- Data segment:
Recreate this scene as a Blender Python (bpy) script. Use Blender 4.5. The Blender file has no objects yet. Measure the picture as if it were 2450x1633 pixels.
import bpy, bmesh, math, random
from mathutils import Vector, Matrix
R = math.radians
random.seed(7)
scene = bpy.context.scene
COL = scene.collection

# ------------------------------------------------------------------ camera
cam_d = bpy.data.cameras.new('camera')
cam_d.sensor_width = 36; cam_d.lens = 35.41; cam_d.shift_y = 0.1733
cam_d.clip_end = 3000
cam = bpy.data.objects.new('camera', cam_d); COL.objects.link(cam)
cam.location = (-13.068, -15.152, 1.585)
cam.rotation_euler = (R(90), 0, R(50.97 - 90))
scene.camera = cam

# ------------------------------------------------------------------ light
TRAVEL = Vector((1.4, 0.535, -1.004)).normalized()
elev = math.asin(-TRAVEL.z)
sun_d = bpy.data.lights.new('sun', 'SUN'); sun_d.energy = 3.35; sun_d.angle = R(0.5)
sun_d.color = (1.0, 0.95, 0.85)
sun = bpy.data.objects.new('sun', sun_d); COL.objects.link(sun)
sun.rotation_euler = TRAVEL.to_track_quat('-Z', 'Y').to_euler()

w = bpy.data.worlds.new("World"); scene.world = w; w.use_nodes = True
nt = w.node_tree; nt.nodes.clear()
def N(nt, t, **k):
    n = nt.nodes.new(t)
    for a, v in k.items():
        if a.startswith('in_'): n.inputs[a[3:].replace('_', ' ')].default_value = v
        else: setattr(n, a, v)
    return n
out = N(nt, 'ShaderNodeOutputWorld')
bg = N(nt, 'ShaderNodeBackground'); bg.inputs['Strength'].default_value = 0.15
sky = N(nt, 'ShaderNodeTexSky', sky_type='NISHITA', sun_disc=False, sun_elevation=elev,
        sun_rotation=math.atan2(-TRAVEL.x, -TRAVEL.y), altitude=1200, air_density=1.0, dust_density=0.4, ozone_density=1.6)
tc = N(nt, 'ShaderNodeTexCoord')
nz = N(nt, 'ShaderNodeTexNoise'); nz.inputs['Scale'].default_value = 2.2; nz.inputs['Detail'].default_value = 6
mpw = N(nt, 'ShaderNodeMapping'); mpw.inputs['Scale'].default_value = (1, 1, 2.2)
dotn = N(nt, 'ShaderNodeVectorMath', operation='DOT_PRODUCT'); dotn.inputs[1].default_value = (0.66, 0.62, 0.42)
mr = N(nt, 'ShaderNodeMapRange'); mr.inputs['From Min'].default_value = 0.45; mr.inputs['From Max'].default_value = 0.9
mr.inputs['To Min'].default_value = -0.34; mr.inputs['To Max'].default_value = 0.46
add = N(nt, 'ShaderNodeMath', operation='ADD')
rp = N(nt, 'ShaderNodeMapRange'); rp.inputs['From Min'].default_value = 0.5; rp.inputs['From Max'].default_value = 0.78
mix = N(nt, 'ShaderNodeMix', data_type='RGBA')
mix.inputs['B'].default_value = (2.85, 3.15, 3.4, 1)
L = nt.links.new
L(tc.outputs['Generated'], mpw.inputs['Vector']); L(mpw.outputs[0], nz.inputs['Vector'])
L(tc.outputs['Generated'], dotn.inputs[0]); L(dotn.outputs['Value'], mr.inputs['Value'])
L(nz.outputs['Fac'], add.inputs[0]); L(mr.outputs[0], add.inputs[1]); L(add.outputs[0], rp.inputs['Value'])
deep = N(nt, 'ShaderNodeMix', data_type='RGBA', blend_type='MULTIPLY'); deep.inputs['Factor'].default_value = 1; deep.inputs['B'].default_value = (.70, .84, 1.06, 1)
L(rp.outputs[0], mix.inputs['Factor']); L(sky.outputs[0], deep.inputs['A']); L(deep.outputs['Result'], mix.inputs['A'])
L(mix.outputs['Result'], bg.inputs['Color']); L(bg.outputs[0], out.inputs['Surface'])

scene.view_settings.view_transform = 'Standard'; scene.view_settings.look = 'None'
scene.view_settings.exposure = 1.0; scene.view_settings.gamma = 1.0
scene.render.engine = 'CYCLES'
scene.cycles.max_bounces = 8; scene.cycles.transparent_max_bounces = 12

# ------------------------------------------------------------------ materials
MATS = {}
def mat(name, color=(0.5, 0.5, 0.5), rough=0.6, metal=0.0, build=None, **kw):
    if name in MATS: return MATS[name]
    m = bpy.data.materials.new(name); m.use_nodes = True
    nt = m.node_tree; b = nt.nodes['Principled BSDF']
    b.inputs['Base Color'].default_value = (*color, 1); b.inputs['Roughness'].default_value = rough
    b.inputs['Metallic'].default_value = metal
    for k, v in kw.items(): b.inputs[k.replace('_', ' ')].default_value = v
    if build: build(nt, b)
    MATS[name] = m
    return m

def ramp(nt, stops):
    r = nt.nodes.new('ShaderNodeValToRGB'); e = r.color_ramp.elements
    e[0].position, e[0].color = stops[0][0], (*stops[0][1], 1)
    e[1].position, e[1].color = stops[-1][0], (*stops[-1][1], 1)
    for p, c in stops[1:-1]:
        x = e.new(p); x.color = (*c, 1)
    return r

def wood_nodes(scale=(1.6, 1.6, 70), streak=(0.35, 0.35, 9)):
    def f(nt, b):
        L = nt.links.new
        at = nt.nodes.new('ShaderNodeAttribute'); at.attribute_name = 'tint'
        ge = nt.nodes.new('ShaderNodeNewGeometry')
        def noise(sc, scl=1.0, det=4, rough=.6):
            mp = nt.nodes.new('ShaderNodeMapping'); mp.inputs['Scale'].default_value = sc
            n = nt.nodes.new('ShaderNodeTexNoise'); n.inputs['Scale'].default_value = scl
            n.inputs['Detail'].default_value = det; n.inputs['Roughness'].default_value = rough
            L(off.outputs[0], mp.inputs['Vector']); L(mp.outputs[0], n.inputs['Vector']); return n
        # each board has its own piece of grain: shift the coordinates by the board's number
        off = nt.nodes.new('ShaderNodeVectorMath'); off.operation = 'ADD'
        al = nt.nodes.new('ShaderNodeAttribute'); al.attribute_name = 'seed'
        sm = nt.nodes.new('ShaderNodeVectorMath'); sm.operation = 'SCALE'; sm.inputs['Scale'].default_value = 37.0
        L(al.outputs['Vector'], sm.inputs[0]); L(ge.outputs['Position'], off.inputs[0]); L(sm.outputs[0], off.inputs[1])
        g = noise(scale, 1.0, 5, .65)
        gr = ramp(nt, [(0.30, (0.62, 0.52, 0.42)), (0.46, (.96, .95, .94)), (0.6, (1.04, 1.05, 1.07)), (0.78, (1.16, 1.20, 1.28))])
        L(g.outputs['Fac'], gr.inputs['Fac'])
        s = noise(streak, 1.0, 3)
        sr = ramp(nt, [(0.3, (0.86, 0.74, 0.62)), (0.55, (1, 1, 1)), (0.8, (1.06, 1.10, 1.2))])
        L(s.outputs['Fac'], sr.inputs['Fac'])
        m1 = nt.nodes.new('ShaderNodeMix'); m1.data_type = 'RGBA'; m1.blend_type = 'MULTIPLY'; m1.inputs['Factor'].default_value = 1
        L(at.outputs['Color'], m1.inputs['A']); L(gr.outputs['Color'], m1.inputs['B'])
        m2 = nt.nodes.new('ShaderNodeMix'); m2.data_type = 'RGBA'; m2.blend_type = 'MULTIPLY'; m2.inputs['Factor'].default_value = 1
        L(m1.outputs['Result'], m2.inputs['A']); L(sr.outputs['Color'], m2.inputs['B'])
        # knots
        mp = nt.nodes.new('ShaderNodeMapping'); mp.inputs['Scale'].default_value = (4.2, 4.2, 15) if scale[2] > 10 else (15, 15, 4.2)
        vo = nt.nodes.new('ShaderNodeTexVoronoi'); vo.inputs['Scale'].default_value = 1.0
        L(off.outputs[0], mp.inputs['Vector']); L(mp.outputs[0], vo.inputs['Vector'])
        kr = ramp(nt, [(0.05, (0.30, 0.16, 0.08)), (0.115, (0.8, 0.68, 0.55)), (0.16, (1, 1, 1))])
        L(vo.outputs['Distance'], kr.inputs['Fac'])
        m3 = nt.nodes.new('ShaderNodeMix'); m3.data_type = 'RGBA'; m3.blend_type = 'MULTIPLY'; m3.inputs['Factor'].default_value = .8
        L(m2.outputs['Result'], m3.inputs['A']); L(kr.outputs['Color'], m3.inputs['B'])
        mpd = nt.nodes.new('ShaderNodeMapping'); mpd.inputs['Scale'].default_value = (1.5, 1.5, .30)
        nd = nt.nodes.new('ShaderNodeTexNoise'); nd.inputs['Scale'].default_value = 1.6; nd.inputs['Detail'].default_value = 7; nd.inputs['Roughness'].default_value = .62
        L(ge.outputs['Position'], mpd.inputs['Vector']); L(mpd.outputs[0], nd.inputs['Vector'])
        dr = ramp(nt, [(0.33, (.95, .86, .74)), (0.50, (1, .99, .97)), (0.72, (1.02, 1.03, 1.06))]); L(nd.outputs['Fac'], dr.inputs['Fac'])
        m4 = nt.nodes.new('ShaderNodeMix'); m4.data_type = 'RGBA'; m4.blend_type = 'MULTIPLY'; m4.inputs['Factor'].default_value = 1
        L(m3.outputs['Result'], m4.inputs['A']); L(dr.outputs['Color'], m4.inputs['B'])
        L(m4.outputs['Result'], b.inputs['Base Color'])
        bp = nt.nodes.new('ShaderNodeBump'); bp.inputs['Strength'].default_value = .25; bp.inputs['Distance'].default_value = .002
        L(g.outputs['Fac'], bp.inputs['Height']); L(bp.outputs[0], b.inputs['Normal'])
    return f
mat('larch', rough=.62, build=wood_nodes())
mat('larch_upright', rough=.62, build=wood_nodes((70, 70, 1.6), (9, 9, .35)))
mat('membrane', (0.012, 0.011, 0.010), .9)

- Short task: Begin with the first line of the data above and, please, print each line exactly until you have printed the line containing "COL = scene.collection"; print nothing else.

- Finished answer:
Recreate this scene as a Blender Python (bpy) script. Use Blender 4.5. The Blender file has no objects yet. Measure the picture as if it were 2450x1633 pixels.
import bpy, bmesh, math, random
from mathutils import Vector, Matrix
R = math.radians
random.seed(7)
scene = bpy.context.scene
COL = scene.collection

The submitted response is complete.